### Provided data:
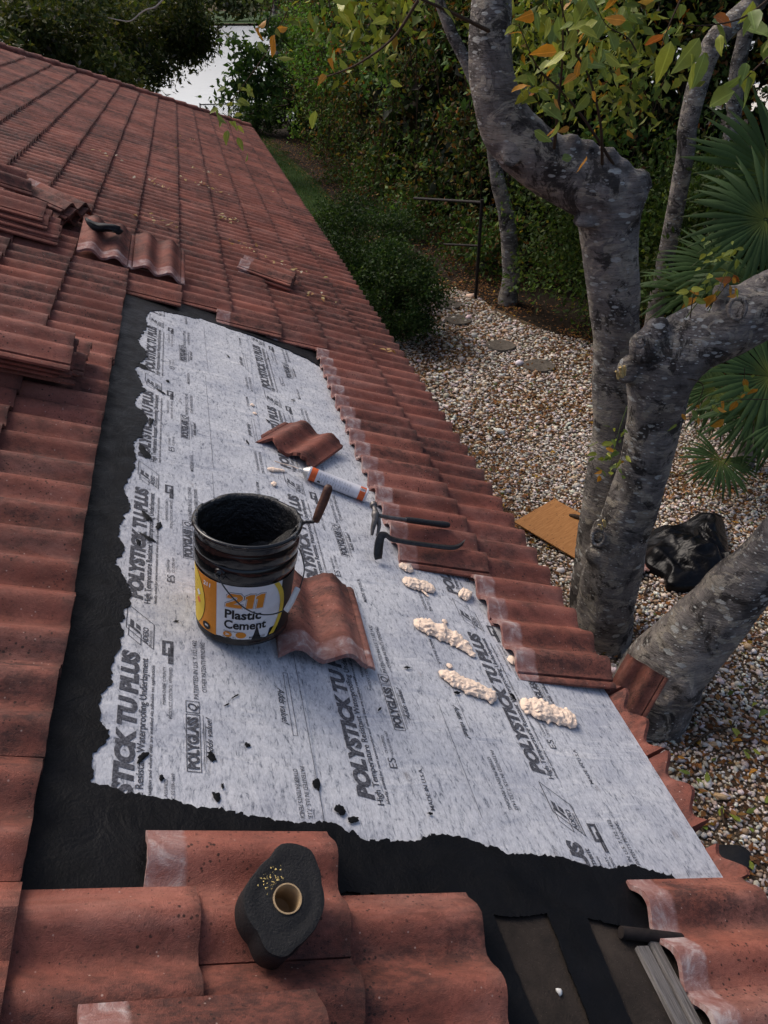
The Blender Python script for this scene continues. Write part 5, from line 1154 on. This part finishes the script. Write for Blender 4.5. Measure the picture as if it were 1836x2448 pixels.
# ---- further trunks behind
def bare(name, label, pts, nleaf, crown, size, pal, base):
    rows = []
    for px, py, Y, hw in pts: P = at(px, py, Y); c = CB.transposed() @ (P - CAM); rows.append((*(P - Vector(base)), hw / FPX * -c.z))
    g = at(pts[0][0], pts[0][1], pts[0][2]); rows = [(g.x - base[0], g.y - base[1], -.05, rows[0][3] * 1.15)] + rows
    t = empty(name, Matrix.Translation(base)); tag(t, label, 'tree'); link('trunk', tube('trunk', spline(rows, 6), 12, .15), MT['bark'], t)
    P, O, I = clumps(40, crown[0], crown[1], nleaf, .7, .4); tag(link('crown', leafmesh('crown', P - np.array(base), size * rng.uniform(.6, 1.3, len(P)), palette(len(P), *pal), O, droop=.3), MT['leaf'], t), kind='stuff')
g = at(1215, 690, 14.2); bare('slender_tree', 'slender pale trunk standing in the hedge left of the big tree', [(1222, 640, 14.2, 22), (1210, 520, 14.2, 19), (1190, 430, 14.2, 17), (1170, 300, 14.2, 16), (1130, 180, 14.3, 15), (1085, 90, 14.4, 14), (1040, -20, 14.5, 12)], 7000, ((5.2, 14.4, 7.0), (2.2, 2.2, 1.7)), .13, [(3, (.06, .09, .02)), (1, (.2, .12, .02))], (g.x, g.y, 0))
g = at(1590, 420, 10.5); bare('leaning_tree', 'grey forked trunk leaning right behind the hedge at the upper right', [(1630, 420, 10.5, 21), (1645, 300, 10.5, 23), (1675, 180, 10.5, 25), (1715, 90, 10.5, 27), (1790, 20, 10.5, 25), (1880, -70, 10.5, 22)], 9000, ((9.6, 10.5, 7.2), (2.6, 2.4, 1.9)), .13, [(3, (.07, .10, .02)), (1, (.16, .13, .02))], (g.x, g.y, 0))
g = at(1740, 330, 12); bare('dark_tree', 'dark upright trunk just right of the leaning grey trunk', [(1745, 330, 12, 17), (1755, 250, 12, 17), (1765, 160, 12, 18), (1785, 60, 12, 18), (1800, -60, 12, 16)], 7000, ((10.8, 12.5, 7.2), (2.4, 2.4, 1.8)), .13, [(3, (.05, .08, .02))], (g.x, g.y, 0))
tree('shore_tree', 'thin grey tree at the lake shore right of the open water', (5.0, 46.5, 0), [((5.9, 47, 6.6), (2.2, 2.2, 1.9)), ((6.2, 46.5, 3.4), (1.0, 1.4, 1.6))], 9000, .22, OL, .16, trunk_pts=[(0, 0, -.1, .22), (.05, 0, 2.2, .19), (-.05, 0, 4.4, .17), (.3, 0, 6.5, .1)])
# leafy branch reaching left across the water
br_ = empty('lakeside_bush', Matrix.Translation((3.2, 30, 0))); tag(br_, 'leafy bush with arching branches in front of the bright water', 'bush')
BB = Vector((3.2, 30, 0)); V = []; F = []; LP = []
for pts in [[(700, 210, 29.5), (640, 180, 29.3), (590, 175, 29.2), (545, 190, 29)], [(690, 170, 29.5), (630, 135, 29.4), (580, 110, 29.2), (550, 90, 29.2)], [(700, 240, 29.5), (630, 225, 29.3), (570, 220, 29), (515, 235, 29)], [(690, 250, 29.5), (620, 265, 29.2), (560, 290, 28.8), (530, 310, 28.5)], [(700, 120, 29.5), (660, 80, 29.5), (640, 50, 29.5)], [(700, 190, 29.5), (650, 160, 29.2), (600, 130, 29), (570, 160, 29)], [(700, 215, 29.5), (650, 205, 29.2), (610, 200, 29), (580, 215, 29)]]:
    rows = [(*(at(*p) - BB), .022 - .005 * i) for i, p in enumerate(pts)]; S_ = spline(rows, 6); v2, f2 = tube_vf(S_, 5, 0, False, len(V)); V += v2; F += f2
    for i in range(210): q = S_[lr.randrange(len(S_) // 4, len(S_))]; LP.append((q[0] + lr.gauss(0, .17), q[1] + lr.gauss(0, .25), q[2] + lr.gauss(0, .15)))
link('branches', mk('branches', V, F, True), MT['twig'], br_)
tag(link('foliage', leafmesh('foliage', np.array(LP), .24 * rng.uniform(.6, 1.3, len(LP)), palette(len(LP), (4, (.05, .10, .025)), (2, (.07, .12, .03)), (1, (.03, .06, .02))), None, .5, .3), MT['leaf'], br_), kind='stuff')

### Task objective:
Make an exact copy of all the material, but keep the pictures out of it.

### Response to this task:
The Blender Python script for this scene continues. Write part 5, from line 1154 on. This part finishes the script. Write for Blender 4.5. Measure the picture as if it were 1836x2448 pixels.
# ---- further trunks behind
def bare(name, label, pts, nleaf, crown, size, pal, base):
    rows = []
    for px, py, Y, hw in pts: P = at(px, py, Y); c = CB.transposed() @ (P - CAM); rows.append((*(P - Vector(base)), hw / FPX * -c.z))
    g = at(pts[0][0], pts[0][1], pts[0][2]); rows = [(g.x - base[0], g.y - base[1], -.05, rows[0][3] * 1.15)] + rows
    t = empty(name, Matrix.Translation(base)); tag(t, label, 'tree'); link('trunk', tube('trunk', spline(rows, 6), 12, .15), MT['bark'], t)
    P, O, I = clumps(40, crown[0], crown[1], nleaf, .7, .4); tag(link('crown', leafmesh('crown', P - np.array(base), size * rng.uniform(.6, 1.3, len(P)), palette(len(P), *pal), O, droop=.3), MT['leaf'], t), kind='stuff')
g = at(1215, 690, 14.2); bare('slender_tree', 'slender pale trunk standing in the hedge left of the big tree', [(1222, 640, 14.2, 22), (1210, 520, 14.2, 19), (1190, 430, 14.2, 17), (1170, 300, 14.2, 16), (1130, 180, 14.3, 15), (1085, 90, 14.4, 14), (1040, -20, 14.5, 12)], 7000, ((5.2, 14.4, 7.0), (2.2, 2.2, 1.7)), .13, [(3, (.06, .09, .02)), (1, (.2, .12, .02))], (g.x, g.y, 0))
g = at(1590, 420, 10.5); bare('leaning_tree', 'grey forked trunk leaning right behind the hedge at the upper right', [(1630, 420, 10.5, 21), (1645, 300, 10.5, 23), (1675, 180, 10.5, 25), (1715, 90, 10.5, 27), (1790, 20, 10.5, 25), (1880, -70, 10.5, 22)], 9000, ((9.6, 10.5, 7.2), (2.6, 2.4, 1.9)), .13, [(3, (.07, .10, .02)), (1, (.16, .13, .02))], (g.x, g.y, 0))
g = at(1740, 330, 12); bare('dark_tree', 'dark upright trunk just right of the leaning grey trunk', [(1745, 330, 12, 17), (1755, 250, 12, 17), (1765, 160, 12, 18), (1785, 60, 12, 18), (1800, -60, 12, 16)], 7000, ((10.8, 12.5, 7.2), (2.4, 2.4, 1.8)), .13, [(3, (.05, .08, .02))], (g.x, g.y, 0))
tree('shore_tree', 'thin grey tree at the lake shore right of the open water', (5.0, 46.5, 0), [((5.9, 47, 6.6), (2.2, 2.2, 1.9)), ((6.2, 46.5, 3.4), (1.0, 1.4, 1.6))], 9000, .22, OL, .16, trunk_pts=[(0, 0, -.1, .22), (.05, 0, 2.2, .19), (-.05, 0, 4.4, .17), (.3, 0, 6.5, .1)])
# leafy branch reaching left across the water
br_ = empty('lakeside_bush', Matrix.Translation((3.2, 30, 0))); tag(br_, 'leafy bush with arching branches in front of the bright water', 'bush')
BB = Vector((3.2, 30, 0)); V = []; F = []; LP = []
for pts in [[(700, 210, 29.5), (640, 180, 29.3), (590, 175, 29.2), (545, 190, 29)], [(690, 170, 29.5), (630, 135, 29.4), (580, 110, 29.2), (550, 90, 29.2)], [(700, 240, 29.5), (630, 225, 29.3), (570, 220, 29), (515, 235, 29)], [(690, 250, 29.5), (620, 265, 29.2), (560, 290, 28.8), (530, 310, 28.5)], [(700, 120, 29.5), (660, 80, 29.5), (640, 50, 29.5)], [(700, 190, 29.5), (650, 160, 29.2), (600, 130, 29), (570, 160, 29)], [(700, 215, 29.5), (650, 205, 29.2), (610, 200, 29), (580, 215, 29)]]:
    rows = [(*(at(*p) - BB), .022 - .005 * i) for i, p in enumerate(pts)]; S_ = spline(rows, 6); v2, f2 = tube_vf(S_, 5, 0, False, len(V)); V += v2; F += f2
    for i in range(210): q = S_[lr.randrange(len(S_) // 4, len(S_))]; LP.append((q[0] + lr.gauss(0, .17), q[1] + lr.gauss(0, .25), q[2] + lr.gauss(0, .15)))
link('branches', mk('branches', V, F, True), MT['twig'], br_)
tag(link('foliage', leafmesh('foliage', np.array(LP), .24 * rng.uniform(.6, 1.3, len(LP)), palette(len(LP), (4, (.05, .10, .025)), (2, (.07, .12, .03)), (1, (.03, .06, .02))), None, .5, .3), MT['leaf'], br_), kind='stuff')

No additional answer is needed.